▸ WORK TO DO:
Track down the lines that contain "pixels" and copy them.

╭─ DATA LINES

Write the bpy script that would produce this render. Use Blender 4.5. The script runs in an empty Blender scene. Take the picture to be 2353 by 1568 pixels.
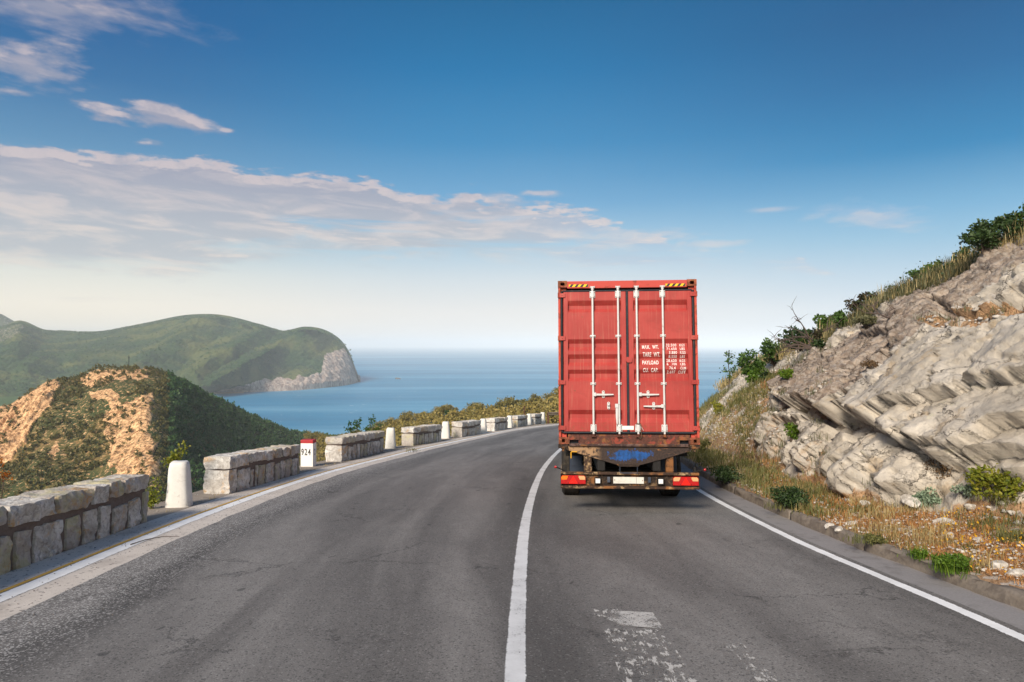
import bpy, bmesh, math, random
import numpy as np
from mathutils import Matrix, Vector
R = math.radians
random.seed(7)
rng = np.random.default_rng(11)
SC = bpy.context.scene
COL = SC.collection
# ------------------------------------------------------------------ camera
# the place: x to the right, y along the road, z up; the road falls 7.8 % away from the camera
SLOPE = 0.078
EYE = 2.0
F = 1569.0            # focal length in pixels of a 2353 px wide view (24 mm lens)
CX, HY = 1176.5, 792.0
cam_d = bpy.data.cameras.new('camera'); cam_d.lens = 24; cam_d.sensor_width = 36
cam_d.clip_start = 0.1; cam_d.clip_end = 400000
cam_d.shift_y = 8 / 2353
cam = bpy.data.objects.new('camera', cam_d); COL.objects.link(cam)
cam.location = (0, 0, EYE); cam.rotation_euler = (R(90), 0, 0)
SC.camera = cam
SC.view_settings.view_transform = 'Standard'; SC.view_settings.look = 'None'
SC.view_settings.exposure = 0.4; SC.view_settings.gamma = 1
SC.view_settings.use_curve_mapping = False
SC.cycles.max_bounces = 6; SC.cycles.diffuse_bounces = 2; SC.cycles.glossy_bounces = 2
SC.cycles.transparent_max_bounces = 12; SC.cycles.volume_bounces = 1
SC.cycles.use_adaptive_sampling = True
try: SC.cycles.use_denoising = True
except Exception: pass

def s2l(c):
    return tuple(((v/255)/12.92 if v/255 <= .04045 else ((v/255+.055)/1.055)**2.4) for v in c)
# ------------------------------------------------------------------ node helper
class NT:
    def __init__(s, nt): s.nt = nt; nt.nodes.clear()
    def n(s, typ, props=None, **inp):
        nd = s.nt.nodes.new(typ)
        for k, v in (props or {}).items(): setattr(nd, k, v)
        for k, v in inp.items():
            k2 = int(k[1:]) if k[0] == 'i' and k[1:].isdigit() else k.replace('_', ' ')
            s.put(nd.inputs[k2], v)
        return nd
    def put(s, sock, v):
        if hasattr(v, 'outputs'): v = v.outputs[0]
        if isinstance(v, bpy.types.NodeSocket): s.nt.links.new(v, sock)
        else:
            if isinstance(v, (tuple, list)) and len(v) == 3 and sock.type == 'RGBA': v = (*v, 1)
            sock.default_value = v
    def math(s, op, a, b=0.0, c=0.0, clamp=False):
        return s.n('ShaderNodeMath', {'operation': op, 'use_clamp': clamp}, i0=a, i1=b, i2=c)
    def vmath(s, op, a, b=(0, 0, 0)):
        return s.n('ShaderNodeVectorMath', {'operation': op}, i0=a, i1=b)
    def noise(s, vec, scale=5, detail=4, rough=.55, dist=0.0):
        return s.n('ShaderNodeTexNoise', None, Vector=vec, Scale=scale, Detail=detail, Roughness=rough, Distortion=dist)
    def ramp(s, fac, stops, interp='LINEAR'):
        nd = s.n('ShaderNodeValToRGB', None, Fac=fac); cr = nd.color_ramp; cr.interpolation = interp
        while len(cr.elements) > 1: cr.elements.remove(cr.elements[0])
        cr.elements[0].position = stops[0][0]; e0 = cr.elements[0]
        def c4(c): return (c, c, c, 1) if isinstance(c, (int, float)) else (*c, 1)
        e0.color = c4(stops[0][1])
        for p, c in stops[1:]: cr.elements.new(p).color = c4(c)
        return nd
    def mix(s, fac, a, b, mode='MIX'):
        nd = s.nt.nodes.new('ShaderNodeMix'); nd.data_type = 'RGBA'; nd.blend_type = mode
        s.put(nd.inputs[0], fac); s.put(nd.inputs[6], a); s.put(nd.inputs[7], b)
        return nd.outputs[2]
    def mapr(s, v, a, b, c=0.0, d=1.0, smooth=True):
        return s.n('ShaderNodeMapRange', {'interpolation_type': 'SMOOTHSTEP' if smooth else 'LINEAR'}, i0=v, i1=a, i2=b, i3=c, i4=d)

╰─

▸ SOLUTION FOR THIS EXERCISE:
Write the bpy script that would produce this render. Use Blender 4.5. The script runs in an empty Blender scene. Take the picture to be 2353 by 1568 pixels.
F = 1569.0            # focal length in pixels of a 2353 px wide view (24 mm lens)